10. El dato de la fecha original de Flagelo lo presenta Rodríguez Castelo en "Teatro ecuatoriano III..." (19), quien afirma que es esta obra la que "inaugura su etapa indigenista", y que, además, supone "en nuestra literatura el primer ensayo válido de teatro indigenista". Rodríguez Castelo (1970), cuyo rigor académico ha demostrado ser incuestionable, parece basar su argumentación en entrevistas personales realizadas por él mismo con Icaza en los años 70. En ese sentido, la publicación de Flagelo de 1936 sería el resultado de la "canonización" del autor quiteño como adalid del indigenismo que resultó del éxito de Huasipungo, mas no respondería a su fecha de elaboración.
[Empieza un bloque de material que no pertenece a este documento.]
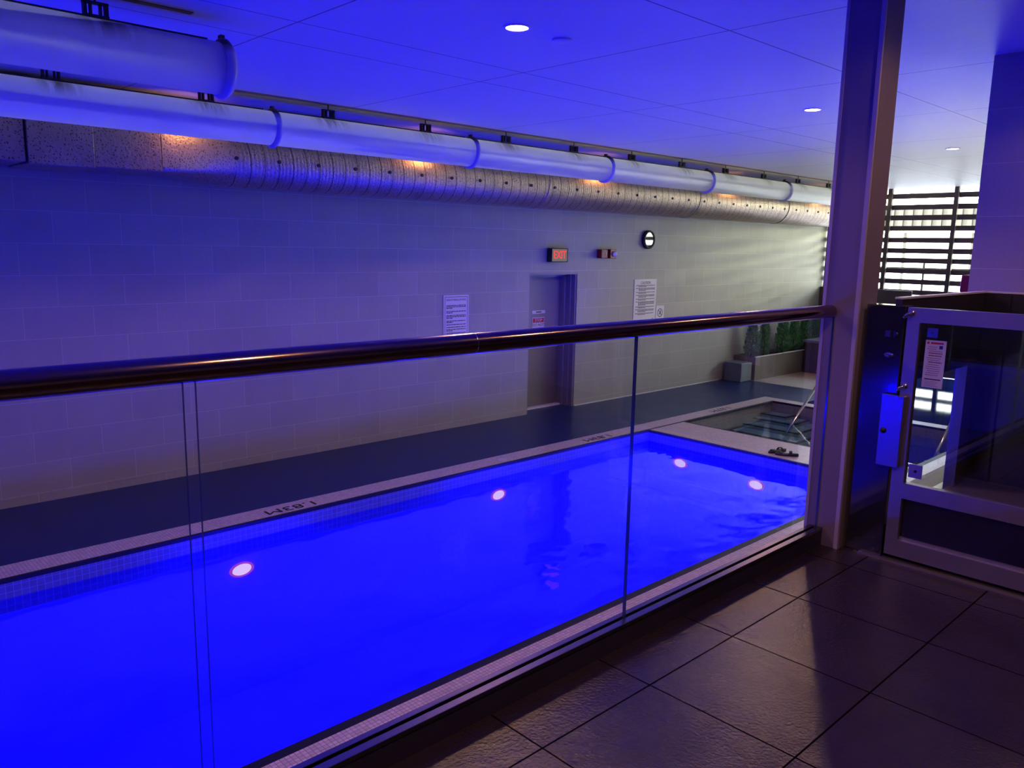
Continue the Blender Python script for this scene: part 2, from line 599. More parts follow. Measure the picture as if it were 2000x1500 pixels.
def text_bm(bm, s, size, org, right, upv, depth=0.001, align='CENTER', sx=1.0):
    cu = bpy.data.curves.new('t', 'FONT')
    cu.body = s
    cu.size = size
    cu.align_x = align
    cu.align_y = 'CENTER'
    cu.extrude = depth / 2
    cu.resolution_u = 3
    ob = bpy.data.objects.new('t', cu)
    COL.objects.link(ob)
    bpy.context.view_layer.update()
    dg = bpy.context.evaluated_depsgraph_get()
    me = bpy.data.meshes.new_from_object(ob.evaluated_get(dg))
    r, u = Vector(right), Vector(upv)
    n = r.cross(u)
    T = Matrix(((r.x * sx, u.x, n.x, org[0]), (r.y * sx, u.y, n.y, org[1]), (r.z * sx, u.z, n.z, org[2]), (0, 0, 0, 1)))
    me.transform(T)
    bm.from_mesh(me)
    bpy.data.objects.remove(ob)
    bpy.data.curves.remove(cu)
    bpy.data.meshes.remove(me)

# ================================================================ SETTING
ZC, ZD, ZW = 2.85, -1.0, -1.15
YW = 8.44
XE = 17.6

# walkway floor (raised level)
bm = bmesh.new()
box(bm, -16, 9.0, -3.2, 1.757, -0.12, 0.0)
struct('floor', bm, 'floor')
# ceiling
bm = bmesh.new()
box(bm, -16, 21.0, -3.2, 8.9, ZC, ZC + 0.15)
struct('ceiling', bm, 'ceil')
# dark slots where the pipe hangers rise into the ceiling
bm = bmesh.new()
box(bm, -16, 19.5, 7.215, 7.285, ZC - 0.006, ZC + 0.01)
struct('trim_1', bm, 'slotm')
bm = bmesh.new()
box(bm, -16, 2.1, 5.035, 5.085, ZC - 0.006, ZC + 0.01)
struct('trim_2', bm, 'slotm')
# tiled wall behind the pool, with the door recess cut in
DX0, DX1, DT = 8.35, 9.40, 1.125
bm = bmesh.new()
box(bm, -16, DX0, YW, YW + 0.45, -1.05, ZC)
box(bm, DX1, XE + 0.3, YW, YW + 0.45, -1.05, ZC)
box(bm, DX0, DX1, YW, YW + 0.45, DT, ZC)
struct('wall_back', bm, 'wall')
bm = bmesh.new()
box(bm, DX1 + 0.02, 13.6, YW - 0.012, YW, -1.0, -0.985)
struct('baseboard_back', bm, 'trimw')
bm = bmesh.new()
box(bm, -16, DX0 - 0.01, YW - 0.010, YW, -1.0, -0.93)
struct('baseboard_back_left', bm, 'wall')
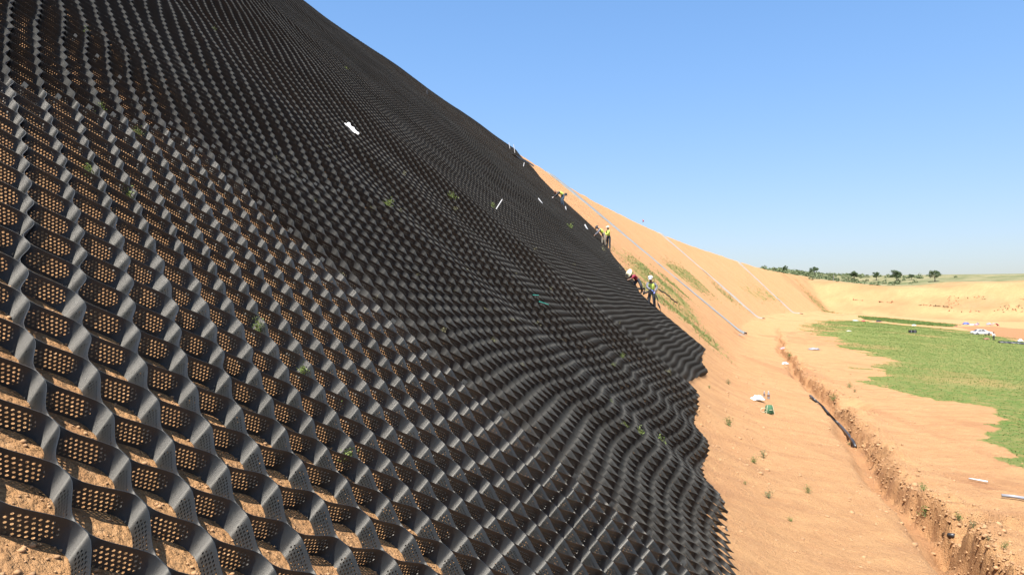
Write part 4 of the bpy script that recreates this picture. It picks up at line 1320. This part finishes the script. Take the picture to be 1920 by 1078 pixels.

Se sabe, por lo demás —y este dato no lo recoge solamente Rodríguez Castelo—, que Flagelo fue presentada por primera vez en 1940, en el Teatro del Pueblo de Leónidas Barletta, en Buenos Aires.
11. Para todas las referencias al texto de Flagelo, nos remitimos a la edición contenida en Teatro social ecuatoriano (s. f. [1972], 65-87).
12. La larga acotación que sigue al primer parlamento del pregonero es la única en toda la obra que presenta un carácter tan claramente extradramático y aun die-gético (literario), en tanto parece encaminada a ubicar claramente, no solo ante los lectores sino ante un posible director dramático, tanto la condición humillante en la que deben mostrarse los indios escenificados como el trasfondo de angustia furibunda que debe acompañar al sonido del látigo. Con eso establecido, el resto de las acotaciones se limitarán a exponer un contenido mucho más restringido a lo propiamente dramático (es decir, al argumento y su escenificación), dejando de lado el contenido de denuncia, por lo demás evidente en los parlamentos del pregonero, como veremos en su momento.